» **Data shown**:
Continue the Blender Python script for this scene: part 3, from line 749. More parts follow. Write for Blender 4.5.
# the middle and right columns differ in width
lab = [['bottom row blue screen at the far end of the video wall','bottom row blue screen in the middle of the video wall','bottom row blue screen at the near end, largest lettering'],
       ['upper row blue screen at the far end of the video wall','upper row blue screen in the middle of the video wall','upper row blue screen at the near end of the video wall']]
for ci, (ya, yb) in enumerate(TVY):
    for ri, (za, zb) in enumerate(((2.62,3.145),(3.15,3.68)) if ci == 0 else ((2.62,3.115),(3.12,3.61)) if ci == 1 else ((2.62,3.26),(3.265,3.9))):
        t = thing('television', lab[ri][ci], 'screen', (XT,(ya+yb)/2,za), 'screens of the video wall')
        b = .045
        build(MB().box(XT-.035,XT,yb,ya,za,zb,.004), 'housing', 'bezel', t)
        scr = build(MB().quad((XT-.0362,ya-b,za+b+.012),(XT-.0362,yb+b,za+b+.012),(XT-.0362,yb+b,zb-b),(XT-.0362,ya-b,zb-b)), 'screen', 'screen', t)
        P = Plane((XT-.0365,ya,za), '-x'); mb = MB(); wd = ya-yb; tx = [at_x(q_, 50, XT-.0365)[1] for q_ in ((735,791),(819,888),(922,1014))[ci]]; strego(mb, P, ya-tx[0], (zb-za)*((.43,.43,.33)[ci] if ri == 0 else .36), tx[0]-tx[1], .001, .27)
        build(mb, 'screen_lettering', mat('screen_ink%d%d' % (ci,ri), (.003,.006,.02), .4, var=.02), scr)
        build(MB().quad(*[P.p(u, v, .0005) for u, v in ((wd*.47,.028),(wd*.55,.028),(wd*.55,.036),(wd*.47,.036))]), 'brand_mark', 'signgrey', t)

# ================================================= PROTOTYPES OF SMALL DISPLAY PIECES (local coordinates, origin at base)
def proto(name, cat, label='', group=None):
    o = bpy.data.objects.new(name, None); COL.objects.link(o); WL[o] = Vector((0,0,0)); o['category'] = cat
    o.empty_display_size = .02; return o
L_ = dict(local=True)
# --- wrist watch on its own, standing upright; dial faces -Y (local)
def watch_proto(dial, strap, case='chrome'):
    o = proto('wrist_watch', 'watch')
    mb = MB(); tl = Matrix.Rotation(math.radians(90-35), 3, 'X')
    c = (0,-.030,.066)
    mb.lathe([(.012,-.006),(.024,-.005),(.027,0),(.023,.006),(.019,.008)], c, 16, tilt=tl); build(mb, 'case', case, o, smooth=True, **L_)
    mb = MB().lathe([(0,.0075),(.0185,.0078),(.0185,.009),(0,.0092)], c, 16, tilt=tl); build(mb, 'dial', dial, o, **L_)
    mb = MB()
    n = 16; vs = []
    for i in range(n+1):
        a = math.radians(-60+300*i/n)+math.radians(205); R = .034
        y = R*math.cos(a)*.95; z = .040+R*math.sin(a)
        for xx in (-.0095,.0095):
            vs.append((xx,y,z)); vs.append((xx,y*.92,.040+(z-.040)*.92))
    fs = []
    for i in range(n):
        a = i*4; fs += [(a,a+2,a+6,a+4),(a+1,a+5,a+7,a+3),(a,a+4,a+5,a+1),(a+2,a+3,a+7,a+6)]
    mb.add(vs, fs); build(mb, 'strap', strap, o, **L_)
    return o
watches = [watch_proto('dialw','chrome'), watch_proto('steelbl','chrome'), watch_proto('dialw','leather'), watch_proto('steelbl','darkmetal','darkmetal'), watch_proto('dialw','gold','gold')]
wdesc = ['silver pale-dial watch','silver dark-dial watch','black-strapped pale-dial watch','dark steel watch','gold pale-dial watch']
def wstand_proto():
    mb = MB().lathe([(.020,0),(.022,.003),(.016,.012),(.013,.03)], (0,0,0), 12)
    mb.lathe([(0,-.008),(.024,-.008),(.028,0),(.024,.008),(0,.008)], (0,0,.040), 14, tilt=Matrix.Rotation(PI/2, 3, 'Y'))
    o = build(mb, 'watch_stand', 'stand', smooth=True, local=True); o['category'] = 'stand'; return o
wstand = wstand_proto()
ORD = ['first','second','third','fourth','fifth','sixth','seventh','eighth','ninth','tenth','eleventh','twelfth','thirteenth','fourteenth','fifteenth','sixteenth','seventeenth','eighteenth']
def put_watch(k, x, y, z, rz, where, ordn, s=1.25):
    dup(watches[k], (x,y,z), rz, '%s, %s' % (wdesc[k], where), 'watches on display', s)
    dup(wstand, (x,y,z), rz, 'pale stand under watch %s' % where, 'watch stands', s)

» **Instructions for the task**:
Repeat back the data above, exact to the last character.

» **Correct answer**:
Continue the Blender Python script for this scene: part 3, from line 749. More parts follow. Write for Blender 4.5.
# the middle and right columns differ in width
lab = [['bottom row blue screen at the far end of the video wall','bottom row blue screen in the middle of the video wall','bottom row blue screen at the near end, largest lettering'],
       ['upper row blue screen at the far end of the video wall','upper row blue screen in the middle of the video wall','upper row blue screen at the near end of the video wall']]
for ci, (ya, yb) in enumerate(TVY):
    for ri, (za, zb) in enumerate(((2.62,3.145),(3.15,3.68)) if ci == 0 else ((2.62,3.115),(3.12,3.61)) if ci == 1 else ((2.62,3.26),(3.265,3.9))):
        t = thing('television', lab[ri][ci], 'screen', (XT,(ya+yb)/2,za), 'screens of the video wall')
        b = .045
        build(MB().box(XT-.035,XT,yb,ya,za,zb,.004), 'housing', 'bezel', t)
        scr = build(MB().quad((XT-.0362,ya-b,za+b+.012),(XT-.0362,yb+b,za+b+.012),(XT-.0362,yb+b,zb-b),(XT-.0362,ya-b,zb-b)), 'screen', 'screen', t)
        P = Plane((XT-.0365,ya,za), '-x'); mb = MB(); wd = ya-yb; tx = [at_x(q_, 50, XT-.0365)[1] for q_ in ((735,791),(819,888),(922,1014))[ci]]; strego(mb, P, ya-tx[0], (zb-za)*((.43,.43,.33)[ci] if ri == 0 else .36), tx[0]-tx[1], .001, .27)
        build(mb, 'screen_lettering', mat('screen_ink%d%d' % (ci,ri), (.003,.006,.02), .4, var=.02), scr)
        build(MB().quad(*[P.p(u, v, .0005) for u, v in ((wd*.47,.028),(wd*.55,.028),(wd*.55,.036),(wd*.47,.036))]), 'brand_mark', 'signgrey', t)

# ================================================= PROTOTYPES OF SMALL DISPLAY PIECES (local coordinates, origin at base)
def proto(name, cat, label='', group=None):
    o = bpy.data.objects.new(name, None); COL.objects.link(o); WL[o] = Vector((0,0,0)); o['category'] = cat
    o.empty_display_size = .02; return o
L_ = dict(local=True)
# --- wrist watch on its own, standing upright; dial faces -Y (local)
def watch_proto(dial, strap, case='chrome'):
    o = proto('wrist_watch', 'watch')
    mb = MB(); tl = Matrix.Rotation(math.radians(90-35), 3, 'X')
    c = (0,-.030,.066)
    mb.lathe([(.012,-.006),(.024,-.005),(.027,0),(.023,.006),(.019,.008)], c, 16, tilt=tl); build(mb, 'case', case, o, smooth=True, **L_)
    mb = MB().lathe([(0,.0075),(.0185,.0078),(.0185,.009),(0,.0092)], c, 16, tilt=tl); build(mb, 'dial', dial, o, **L_)
    mb = MB()
    n = 16; vs = []
    for i in range(n+1):
        a = math.radians(-60+300*i/n)+math.radians(205); R = .034
        y = R*math.cos(a)*.95; z = .040+R*math.sin(a)
        for xx in (-.0095,.0095):
            vs.append((xx,y,z)); vs.append((xx,y*.92,.040+(z-.040)*.92))
    fs = []
    for i in range(n):
        a = i*4; fs += [(a,a+2,a+6,a+4),(a+1,a+5,a+7,a+3),(a,a+4,a+5,a+1),(a+2,a+3,a+7,a+6)]
    mb.add(vs, fs); build(mb, 'strap', strap, o, **L_)
    return o
watches = [watch_proto('dialw','chrome'), watch_proto('steelbl','chrome'), watch_proto('dialw','leather'), watch_proto('steelbl','darkmetal','darkmetal'), watch_proto('dialw','gold','gold')]
wdesc = ['silver pale-dial watch','silver dark-dial watch','black-strapped pale-dial watch','dark steel watch','gold pale-dial watch']
def wstand_proto():
    mb = MB().lathe([(.020,0),(.022,.003),(.016,.012),(.013,.03)], (0,0,0), 12)
    mb.lathe([(0,-.008),(.024,-.008),(.028,0),(.024,.008),(0,.008)], (0,0,.040), 14, tilt=Matrix.Rotation(PI/2, 3, 'Y'))
    o = build(mb, 'watch_stand', 'stand', smooth=True, local=True); o['category'] = 'stand'; return o
wstand = wstand_proto()
ORD = ['first','second','third','fourth','fifth','sixth','seventh','eighth','ninth','tenth','eleventh','twelfth','thirteenth','fourteenth','fifteenth','sixteenth','seventeenth','eighteenth']
def put_watch(k, x, y, z, rz, where, ordn, s=1.25):
    dup(watches[k], (x,y,z), rz, '%s, %s' % (wdesc[k], where), 'watches on display', s)
    dup(wstand, (x,y,z), rz, 'pale stand under watch %s' % where, 'watch stands', s)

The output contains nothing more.